2011 Fiscal Year Annual Research Report
養老院・養老施設における処遇(ケア)の特質に関する研究
Project/Area Number |
21330140
|
Research Institution | Meiji Gakuin University |
Principal Investigator |
岡本 多喜子 明治学院大学, 社会学部, 教授 (20142648)
|
Co-Investigator(Kenkyū-buntansha) |
中村 律子 法政大学, 現代福祉学部, 教授 (00172461)
|
Keywords | 社会福祉関係 / 社会福祉史 / 老人福祉施設史 / 処遇(ケア)の変遷 / ララ物質 / 韓国の養老院史 |
Research Abstract |
本研究の資料収集対象としていた10箇所の高齢者福祉施設の資料の収集を、今年度でひとまず終えることができた。そこで各施設の資料を、施設単位で整理するとともに、資料別・年代別・地域別に再度整理しなおすことが可能となった。その結果、日本での養老事業・養老施設における利用者記録や事務目誌の書式変遷、運営費の捻出方法、補助金や支援物資の扱い方などの比較が可能となった。 浴風会の個別資料からは、施設内での生活状況の記録が比較的多い70名について、時期区分の従って読み起こしを行った。
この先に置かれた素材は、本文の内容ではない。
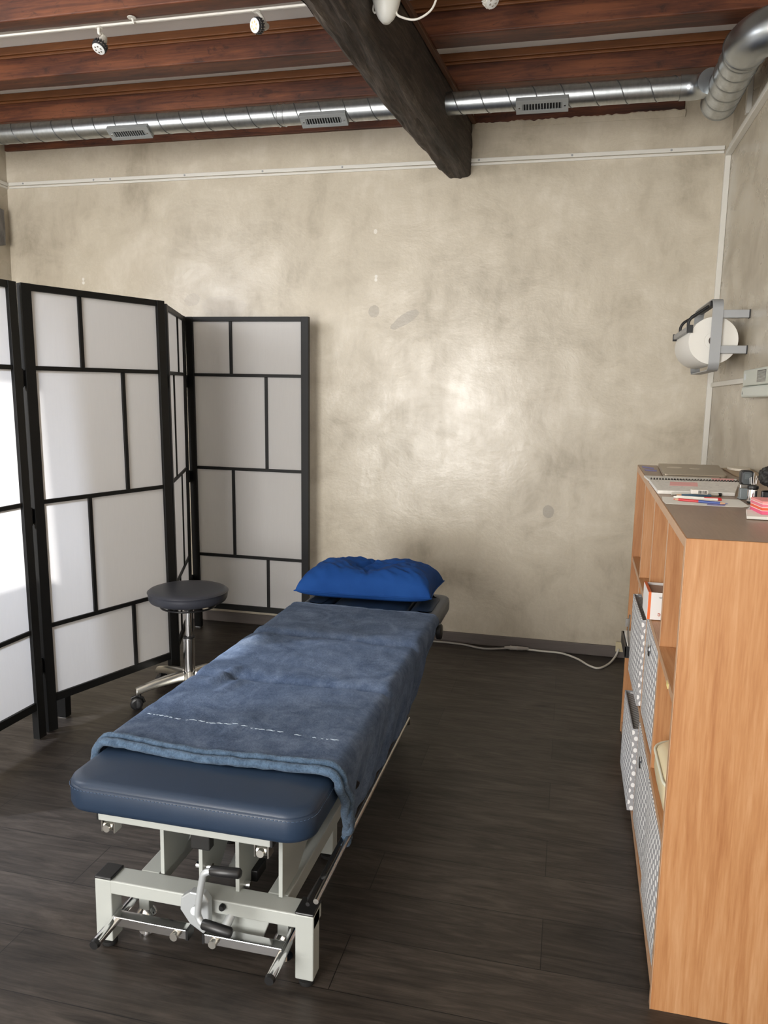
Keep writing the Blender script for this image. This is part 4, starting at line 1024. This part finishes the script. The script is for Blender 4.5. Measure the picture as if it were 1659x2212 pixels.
# stapler standing on its end
T = thing('stapler', 'dark grey stapler standing upright on the bookcase top, next to diary', 'stapler', (.485, -1.885, zt(-1.885)+.0006))
M_stg = plain('slate_plastic', (.075, .085, .09), .45); M_sts = plain('grey_plastic', (.20, .23, .24), .4)
b = nb(); prism(b, [(x, -.012, z+.051) for x, z in rrect(-.0165, .0165, -.010, .030, .009, 6)], (0, .030, 0)); obj('arm', b, M_black, T, bevel=.003, smooth=50)
b = nb(); prism(b, [(x, -.0135, z+.051) for x, z in rrect(-.0128, .0128, -.008, .026, .007, 6)], (0, .002, 0)); fa = obj('thumb_pad', b, M_stg, T, bevel=.001)
b = nb()
for k in range(4): box(b, -.007, .007, -.0143, -.0134, .058+k*.0035, .0592+k*.0035)
obj('rib', b, M_sts, fa)
b = nb(); box(b, -.0165, .012, -.010, .016, .031, .042); obj('magazine', b, M_steel, T, bevel=.002)
b = nb(); box(b, -.015, .010, -.009, .014, 0, .032); box(b, -.017, .012, -.012, .018, 0, .005); obj('base', b, M_sts, T, bevel=.003)
# chrome clip cup
T = thing('paper_clip_holder', 'small chrome cylinder with black top, before the stapler', 'holder', (.487, -1.962, zt(-1.962)+.0006))
b = nb(); lathe(b, [(.0125, .006), (.0125, .034), (.012, .0375)], seg=32); obj('body', b, M_chrome, T, smooth=40)
b = nb(); lathe(b, [(.0105, 0), (.0120, .002), (.0120, .006)], seg=32); obj('base', b, M_rubber, T, smooth=40)
b = nb(); lathe(b, [(.0125, .0375), (.0150, .041), (.0140, .047), (.008, .050), (.001, .0505)], seg=32); obj('magnet_top', b, M_black, T, smooth=40)
b = nb()
for a, h in ((.3, .075), (1.4, .082), (2.6, .070)): tube(b, [(.004*cos(a), .004*sin(a), .049), (.007*cos(a), .007*sin(a), h), (.010*cos(a), .010*sin(a), h-.003), (.008*cos(a), .008*sin(a), .052)], .0009, 6)
obj('paper_clip', b, M_chrome, T)
# pen pot with black bundle
T = thing('pen_pot', 'black pen pot at the right edge of the photo, behind the pink note cube', 'pot', (.540, -1.985, zt(-1.985)+.0006))
b = nb(); lathe(b, [(.034, 0), (.036, .002), (.036, .036), (.034, .036), (.034, .006), (.001, .006)], seg=32, cap=False); obj('pot', b, M_black, T, smooth=40)
b = nb(); box(b, -.0215, -.0185, -.03, -.0285, .02, .032); 
for x, y, z in ((-.012, -.010, .034), (.004, .012, .033), (.016, -.004, .034)): tube(b, [(x*.6, y*.6, .008), (x, y, z)], .0038, 10)
obj('pen', b, M_chrome, T, smooth=40)
T2 = thing('rumpled_pouch', 'black rumpled bundle on top of the pen pot', 'pouch', (.532, -1.975, zt(-1.98)+.078))
b = nb(); bmesh.ops.create_icosphere(b, subdivisions=5, radius=1)
for v_ in b.verts:
    c = v_.co.copy(); k = 1+.22*noise.noise(c*1.7)+.14*abs(noise.noise(c*4.2+Vector((2, 0, 0))))+.05*noise.noise(c*10)
    v_.co = Vector((c.x*.032*k, c.y*.030*k, c.z*.030*k))
obj('bundle', b, plain('black_cloth', (.018, .017, .016), .6, bump=.3, bs=220), T2, smooth=180)
b = nb(); tube(b, smooth_path([(-.03, -.012, .01), (-.020, -.030, .004), (.0, -.036, .006), (.02, -.030, .002)]), .0022, 8); obj('strap', b, M_black, T2, smooth=180)
# note cube on white pad
tag(quad_slab('writing_pad', [(.438, -2.135), (.4175, -2.246), (.640, -2.246), (.640, -2.120)], .007, M_paper, .0012, bevel=.0008), 'white pad of paper under the pink note cube', 'pad')
T = thing('note_cube', 'pink and coral striped cube of sticky notes on white pad', 'note cube', (.456, -2.214, zt(-2.214)+.0086))
LAY = [('pink_layer', (.80, .13, .25), .0085), ('white_layer', (.85, .76, .72), .0015), ('coral_layer', (.85, .14, .07), .0062), ('white_layer', (.85, .76, .72), .0015), ('rose_layer', (.82, .22, .29), .0070), ('white_layer', (.85, .76, .72), .0015), ('salmon_layer', (.85, .34, .33), .0055)]
z = 0; Mx = Matrix.Rotation(radians(4), 4, 'Z'); mats = {}
for nm, c, h_ in LAY:
    if nm not in mats: mats[nm] = plain('note_'+nm, c, .8)
    b = nb(); box(b, 0, .078, 0, .092, z, z+h_, Mx); obj(nm, b, mats[nm], T); z += h_

# ------------------------------------------------------------------ paper roll holder on the right wall
RX, RZ, RR = .556, 1.617, .096
T = thing('paper_roll_holder', 'grey metal couch-roll holder with black levers on right wall', 'holder', (XR, -.5, RZ))
def P(n_, bb, mm, par=None, **k):
    par = par or T; o = obj(n_, bb, mm, par, **k); sub(o, *T.location) ; return o
b = nb(); lp_ = rrect(-.760, -.262, 1.494, 1.784, .040, 8); n_ = len(lp_)
out_ = [[b.verts.new((x, y, z)) for (y, z) in pts] for x, pts in ((.540, lp_), (.581, lp_))]
ip = rrect(-.756, -.266, 1.498, 1.780, .036, 8); in_ = [[b.verts.new((x, y, z)) for (y, z) in ip] for x in (.540, .581)]
for i in range(n_):
    j = (i+1) % n_
    b.faces.new((out_[0][i], out_[0][j], out_[1][j], out_[1][i])); b.faces.new((in_[0][i], in_[1][i], in_[1][j], in_[0][j]))
    b.faces.new((out_[0][i], in_[0][i], in_[0][j], out_[0][j])); b.faces.new((out_[1][i], out_[1][j], in_[1][j], in_[1][i]))
P('frame', b, M_grey, smooth=40)
for y in (-.755, -.300):
    for z_ in (1.722, 1.580):
        b = nb(); box(b, .579, XR-.004, y, y+.028, z_-.016, z_+.016); ar = P('wall_arm', b, M_grey, bevel=.002)
        b = nb(); box(b, XR-.004, XR-.0008, y-.001, y+.029, z_-.017, z_+.017); P('arm_end', b, M_black)
b = nb(); tube(b, [(RX+.004, -.755, RZ), (RX+.004, -.268, RZ)], .010, 14); P('axle', b, M_steel, smooth=40)
b = nb(); box(b, .452, .470, -.735, -.285, 1.655, 1.676); cb = P('tear_bar', b, M_grey, bevel=.002)
b = nb()
for y0 in (-.738, -.285): box(b, .449, .473, y0, y0+.004, 1.648, 1.680)
P('bar_end_cap', b, M_black)
b = nb()
for y in (-.665, -.42): tube(b, smooth_path([(.463, y, 1.674), (.464, y, 1.698), (.476, y, 1.719), (.500, y, 1.735), (.541, y, 1.764)], 6), .0062, 10)
P('lever', b, M_black, smooth=180)
b = nb(); box(b, .536, .560, -.70, -.38, 1.758, 1.778); P('lever_hinge', b, M_black, bevel=.003)
T3 = thing('paper_roll', 'white roll of couch paper held in the grey wall holder', 'paper roll', (RX, -.5, RZ))
b = nb(); lathe(b, [(.018, -.730), (.030, -.7305), (.0335, -.730), (.0345, -.731), (RR-.0006, -.731), (RR, -.7300), (RR, -.292), (RR-.001, -.291), (.018, -.291)], (RX, 0, RZ), 72, 'Y', cap=False)
q = N('roll_paper'); s3 = q.sep(q.obj()); rad = q.math('SQRT', q.math('ADD', q.math('MULTIPLY', s3[0], s3[0]), q.math('MULTIPLY', s3[2], s3[2])))
rn = q.noise(rad, 900, 2); rn2 = q.n('ShaderNodeTexNoise'); rn2.noise_dimensions = '1D'; q.put(rn2.inputs['W'], q.math('MULTIPLY', rad, 700))
q.set(Base_Color=q.ramp(rn2.outputs['Fac'], [(.3, (.76, .74, .68)), (.7, (.83, .81, .76))]), Roughness=.85); M_roll = q.m
o = obj('paper', b, M_roll, T3, smooth=40); sub(o, *T3.location)
b = nb(); lathe(b, [(.0125, -.733), (.0178, -.733), (.0178, -.289), (.0125, -.289), (.0125, -.733)], (RX, 0, RZ), 30, 'Y', cap=False); o = obj('core', b, plain('cardboard_core', (.10, .08, .07), .8), T3, smooth=40); sub(o, *T3.location)

# ------------------------------------------------------------------ wall device at the right edge
T = thing('room_thermostat', 'pale grey-green wall box with small dark display at right edge', 'thermostat', (XR, -1.0, 1.44))
M_thermo = plain('pale_green_grey_plastic', (.55, .58, .52), .4)
b = nb(); box(b, -.030, -.0008, -.32, .135, -.010, .052); fr = obj('upper_cover', b, M_thermo, T, bevel=.005)
b = nb(); box(b, -.034, -.0008, -.32, .130, -.054, -.0115); obj('lower_flap', b, plain('pale_grey_plastic', (.58, .62, .57), .35), T, bevel=.007)
b = nb(); box(b, -.0308, -.030, -.235, -.105, .0, .042); obj('display', b, plain('dark_display', (.03, .035, .035), .2), fr)
b = nb()
for k in range(9): box(b, -.0312, -.0307, -.23, -.11, .003+k*.0042, .0042+k*.0042)
obj('grille_line', b, M_thermo, fr)
b = nb()
for k in range(5): box(b, -.0305, -.0299, .085+.007*k, .088+.007*k, .012+.004*(k % 2), .040-.005*(k % 3))
obj('embossed_mark', b, M_silver, fr)
b = nb(); prism(b, [(-.0345, .098, -.042), (-.0345, .108, -.042), (-.0345, .103, -.030)], (.001, 0, 0)); obj('arrow_mark', b, M_ink, fr)

# ------------------------------------------------------------------ power lead on the floor along the back wall
T = thing('power_lead', 'white power lead with in-line connector on the floor between bed and bookcase', 'cable')
M_lead = plain('white_cable', (.62, .59, .53), .5); M_lead2 = plain('grey_cable', (.33, .31, .29), .5)
b = nb(); tube(b, smooth_path([(-.78, -.06, .006), (-.69, -.038, .006), (-.52, -.045, .006), (-.40, -.085, .006), (-.275, -.052, .008)], 8), .0055, 10); obj('cable', b, M_lead2, T, smooth=180)
b = nb(); tube(b, smooth_path([(-.16, -.040, .009), (-.06, -.036, .006), (.02, -.040, .006), (.10, -.105, .006), (.165, -.205, .006), (.212, -.228, .006), (.262, -.150, .006), (.300, -.060, .02), (.318, -.028, .055)], 8), .0055, 10); obj('cable', b, M_lead, T, smooth=180)
b = nb(); A, B_ = Vector((-.285, -.054, .0135)), Vector((-.155, -.040, .0135)); d = B_-A
tube(b, [A+d*t for t in (0, .22, .24, .28, .30, .50, .51, .55, .56, .76, .78, 1)], [.007, .010, .0125, .0125, .0115, .0115, .0125, .0125, .0115, .0105, .009, .007], 14); obj('connector', b, plain('grey_connector', (.38, .35, .32), .5), T, smooth=40)
T = thing('wall_socket', 'small cream socket on the skirting beside the far end of bookcase', 'socket', (.33, -.012, .05))
b = nb(); box(b, -.028, .040, -.016, -.0008, -.012, .040); obj('plate', b, plain('cream_socket', (.60, .52, .34), .45), T, bevel=.003)

# ------------------------------------------------------------------ pieces that lie apart become parts of their own
import numpy as np
def split_apart(o):
    me = o.data; nv = len(me.vertices)
    if nv == 0: return
    par = list(range(nv))
    def find(a):
        while par[a] != a: par[a] = par[par[a]]; a = par[a]
        return a
    for e in me.edges:
        a, c = find(e.vertices[0]), find(e.vertices[1])
        if a != c: par[a] = c
    roots = {}; isl = [roots.setdefault(find(i), len(roots)) for i in range(nv)]; k = len(roots)
    if k < 2 or k > 60: return
    pts = np.array([v_.co[:] for v_ in me.vertices]); isl = np.array(isl)
    lo = np.array([pts[isl == i].min(0) for i in range(k)]); hi = np.array([pts[isl == i].max(0) for i in range(k)]); size = (hi-lo).max(1)
    pp = list(range(k))
    def f2(a):
        while pp[a] != a: a = pp[a]
        return a
    for i in range(k):
        for j in range(i+1, k):
            gap = np.maximum(0, np.maximum(lo[i]-hi[j], lo[j]-hi[i]))
            if sqrt((gap**2).sum()) <= max(.02, .5*max(size[i], size[j])): pp[f2(i)] = f2(j)
    groups = {}
    for i in range(k): groups.setdefault(f2(i), []).append(i)
    if len(groups) < 2: return
    gl = list(groups.values())
    for gi, g in enumerate(gl):
        keep = set(np.nonzero(np.isin(isl, g))[0].tolist())
        bb = bmesh.new(); bb.from_mesh(me); bb.verts.ensure_lookup_table()
        bmesh.ops.delete(bb, geom=[v_ for v_ in bb.verts if v_.index not in keep], context='VERTS')
        if gi == 0: first = bb
        else:
            c = o.copy(); c.data = me.copy(); bb.to_mesh(c.data); bb.free(); COL.objects.link(c)
    first.to_mesh(me); first.free()
for o in list(COL.objects):
    if o.type == 'MESH' and o.parent and o.name.split('.')[0] not in ('handwriting', 'stitching', 'pressed_line', 'led'): split_apart(o)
その結果、利用者処遇記録が詳細に記載され始める時期が救護法実施後の1935年以降であり、戦争が激しくなる1942年頃からは記載がなくなることがわかった。10年足らずの期間であるが、浴風会での利用者記録の意義は、養老事業協会の雑誌「養老事業」を通じて、全国に伝えられたことも分かった。この影響が他の施設でどのように現れているかは、今後の資料分析で明らかになると考える。 また前年度から集中して収集しているララ物資では、それぞれの施設によるララ物資への依存の差が見られた。その違いは施設の基盤の差にあるように思われるが、今後の検討課題でもある。 さらに本年度は、歴史のある韓国の3つの老人ホームを訪問することができた。中でも1927年に京城養老院として設立した清雲養老院では、創設の頃の状況を伺う事ができた。他の2つの施設(東来養老院・信望愛療養院)は釜山にあり、2つの施設の創設者が姻戚関係にあることなどが明らかになった。しかし日本の養老院からの具体的な影響などを示す資料の発掘はできなかった。だが、信望愛療養院の創設者はテグ市内で養老院を始めて、その施設を知人に託して釜山に来たことがわかり、1927年の養老事業協会の資料にあったテグの養老院との関係を伺わせる結果となった。戦前の日本社会事業が、植民地政策の一環としての機能も果たしていた事実を明らかにするまでには至らなかったが、国内の施設の資料の収集と同時に、韓国の調査を実施したことで今後の両国の施設処遇を考えるきっかけとなった。
|
Current Status of Research Progress |
Current Status of Research Progress
2: Research has progressed on the whole more than it was originally planned.
Reason
戦前・戦後直後に設立され、当時の資料が残っており、かつ本研究の主旨を理解してコピーさせていただける施設の資料をほぼすべて収集し終えた。さらに浴風会を申心として個人記録の分析を開始したとで、当初の目的である施設の処遇(ケア)の実際の明らかになりつつある。そのことから、当時の処遇(ケア)の水準を今日と状況と比較して検討することが可能となっている。さらに、韓国の施設を訪問することで、当時の植民地での養老事業の実態を検討し、日本からの影響を考察するきっかけ得ることができた。
|
Strategy for Future Research Activity |
本研究の目的である戦前・戦後直後に設立された養老院・養老施設が実践していた利用者処遇(ケア)について、その実態を明らかにし、その先駆性について検討するために処遇記録の分析を行う。さらに浴風会で行われていた利用者への処遇が、他の施設にどのように伝播していったのかを、今回収集した各施設の第1次資料の分析から検討をおこなう。また施設での食事内容から栄養状態を検討し、寄付の状況から経営のあり方を検討するなど施設史としての広がりを大切にして研究を継続する。本年度に訪問をした韓国の施設との関係を保ちつつ、日本の施設との関係を示す資料の発掘につとめる。